妖が住まう阿の国の物語。
三人の姫の恋が描かれるという本作の、まだ一人目の姫のお話しか読んでおりませんが、もう主人公の藤花さまの生き様が見事過ぎて、書かずにはいられませんでした。
作者様の別作品の親世代のお話だということですが、私はそのお話を読んでおりません。
何も知らない真っ新な状態で読み始め、この世界に引き込まれました。
一つ鬼と二つ鬼。
人の世界も妖の世界も、欲や栄枯盛衰は同じ。
世の流れに翻弄されながらも、強い意志で己の恋を貫く藤花姫から目が離せませんでした。
こんな凄い物語を紡げる作者様の力量を、ぜひ本作で感じてみてください。
私は他の姫様のお話を読む前に、ひとまず藤花姫の生き様に今しばらく浸ります(*^^*)
あやかしの国である「阿の国」。
その北の領を統べる鬼の一族の激動の時代と、渦中にいた三人の鬼姫たちの生き様を描いた物語です。

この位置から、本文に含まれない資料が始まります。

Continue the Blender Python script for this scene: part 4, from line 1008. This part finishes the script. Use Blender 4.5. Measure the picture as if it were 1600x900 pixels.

あやかしたちの暮らしぶりは、古い時代の日本と似ています。
女性に自由はなく、高貴な身分の鬼姫も、政治の道具として扱われるのが当然の社会です。
家や親、身分といったものに逆らうことのできない鬼姫たちは、それでも懸命に自分らしく生きていきます。
――ひたむきに。あるいは、したたかに。
鬼姫たちの恋模様であり、歴史の一幕でもあり。
この世界に魂が惹き込まれてしまうような、重厚な物語です。
また、関連作品がありますが、どの順番で読んでも楽しめます。
私は、連載中の『月影を統べる王と天地を歌う姫』の最新話までたどり着いたあと、こちらの作品を読み始めました。「阿の国」の世界にすっかり魅了され、他の時代、他の人物の物語を知りたくなったためです。
どれから読み始めても、また、すべての作品を読まなかったとしても、充分に楽しめます。
けれど、ひとつ読み始めたら止まらなくなってしまう――そんな、どっぷりハマれる物語です。
舞台はあやかしの国「阿の国」。
月夜の王の娘 藤花、彼女の姉 深芳、そして深芳の友人である千紫。あやかしの国に住まう三人の鬼姫たちの物語です。
冒頭から幻想的な世界観と細やかな情景描写にまず魅了されます。そして次にじっくりと描かれていく登場人物の心情と、姫君たちと関わっていく人物との関係性にも目が離せなくなります。
それは幼き恋心であったり、情愛を向けてはならない人への恋であったり、または望まむ婚姻ののちに見つけた心の寄りどころであったりと、三者三様の恋物語は時に美しく、時に苦しく。
大人向けの和風恋愛ファンタジーですが、そこに描かれているのは恋だけではなく、信念、友情、矜持など、そこから読み取れる彼女たちの強さと美しさに胸を打たれました。